Recently arrived in Argentina, and with only embryonic Spanish, I earned extra money by giving private English lessons, mostly to ladies who lunched – and lunched rather splendidly, at that. A prospective student asked me over the phone how I was going to find my way to her house, I caused great amusement by saying that I would use *la mapa. It then became a kind of catchphrase that she could tease me with whenever I made a mistake in Spanish. Of course, I never made that particular blunder again.

English speakers, assuming that all nouns ending in –a are feminine, often sex-change the correct ¡BuenOs días! to *¡Buenas días!

Conversely, they sometimes say *¡Buenos tardes! and *¡Buenos noches! instead of ¡Buenas—.

Both la tarde and la noche are feminine.

Artists, athletes, and astronauts


Some other “masculine” nouns ending in –a denote a rather select group of professions: el artista, el atleta, el astronauta, el espía, el guía. Actually, these nouns are androgynous. You use exactly the same form for men and women, changing the “article” and other words relating to the noun as appropriate:

El famoso artista español Pablo Picasso / La famosa artista mexicana Frida Kahlo

Mata Hari es una de las espías más famosas de la historia.

In a quote that includes two of our masculine –a words, el artista Picasso wrote

“Todo niño es un artista. El problema es cómo seguir siendo artista cuando uno crece.”

(“Every child is an artist. The problem is how to carry on being an artist when you grow up.”)

Self-test 1

There is a mistake in the Spanish of this quotation from Selina Scott’s book about her life in Majorca, A Walk in the High Hills. Can you spot it?

“A woman is telling him how the greenery will enhance the village, but Sancho is having none of it. ‘Problemas, muchas problemas,’ he says, shaking his head.”

Self-test 2

Can you supply the correct missing ending in these phrases that use the words discussed above?

El artista antes conocid_ como Prince.

El clima económic_ actual no es muy favorable para la gente joven.

Hombres armados dispararon el miércoles a un cur_ italian_ , hiriéndolo de gravedad.

Era un día espléndid_ de fiesta y de luz.

actual = current
dispararon = shot
hiriéndolo = wounding him
la luz = light


  1. Spanish has rather a lot of Greek words ending in “ma”. They were masculine in (ancient) Greek and that’s why they are masculine in Spanish.
    There are feminine words ending in “o” too; the first that springs to mind are “mano” (and of course “manito”).
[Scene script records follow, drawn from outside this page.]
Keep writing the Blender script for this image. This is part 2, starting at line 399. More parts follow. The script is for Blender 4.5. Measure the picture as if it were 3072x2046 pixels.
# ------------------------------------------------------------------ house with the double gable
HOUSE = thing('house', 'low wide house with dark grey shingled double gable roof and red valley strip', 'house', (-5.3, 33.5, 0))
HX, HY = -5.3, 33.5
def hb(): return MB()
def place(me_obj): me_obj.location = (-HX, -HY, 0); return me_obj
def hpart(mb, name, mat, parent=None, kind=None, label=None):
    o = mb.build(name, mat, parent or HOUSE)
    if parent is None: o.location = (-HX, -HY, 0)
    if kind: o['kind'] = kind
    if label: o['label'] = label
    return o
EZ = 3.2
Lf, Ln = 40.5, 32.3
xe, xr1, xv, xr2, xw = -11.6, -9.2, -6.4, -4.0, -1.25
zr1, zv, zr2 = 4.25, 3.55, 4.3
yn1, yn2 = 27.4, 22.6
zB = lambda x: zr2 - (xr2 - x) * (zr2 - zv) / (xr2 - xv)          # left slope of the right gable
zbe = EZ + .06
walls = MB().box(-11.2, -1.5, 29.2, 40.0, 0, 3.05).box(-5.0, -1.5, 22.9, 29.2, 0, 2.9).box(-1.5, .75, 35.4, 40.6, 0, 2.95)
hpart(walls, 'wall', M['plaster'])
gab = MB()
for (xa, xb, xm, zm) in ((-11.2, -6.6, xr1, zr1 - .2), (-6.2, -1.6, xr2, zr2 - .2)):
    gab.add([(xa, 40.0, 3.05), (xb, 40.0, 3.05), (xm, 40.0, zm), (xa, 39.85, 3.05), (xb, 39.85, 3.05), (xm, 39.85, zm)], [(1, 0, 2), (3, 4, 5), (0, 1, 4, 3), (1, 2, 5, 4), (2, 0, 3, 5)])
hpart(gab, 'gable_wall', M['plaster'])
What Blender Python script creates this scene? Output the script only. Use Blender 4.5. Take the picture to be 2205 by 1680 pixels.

That’s feminine in Italian too, and so is its French cognate “main”.


  2. Thanks for your comment, Tom. For the sake of exactitude, I have to point out that those Greek words were neuter, not masculine, but in any case that’s still the reason why they are masculine in Spanish. And, yes, there are several frequent words ending in -o that are feminine. One of those quirks that makes learning languages interesting.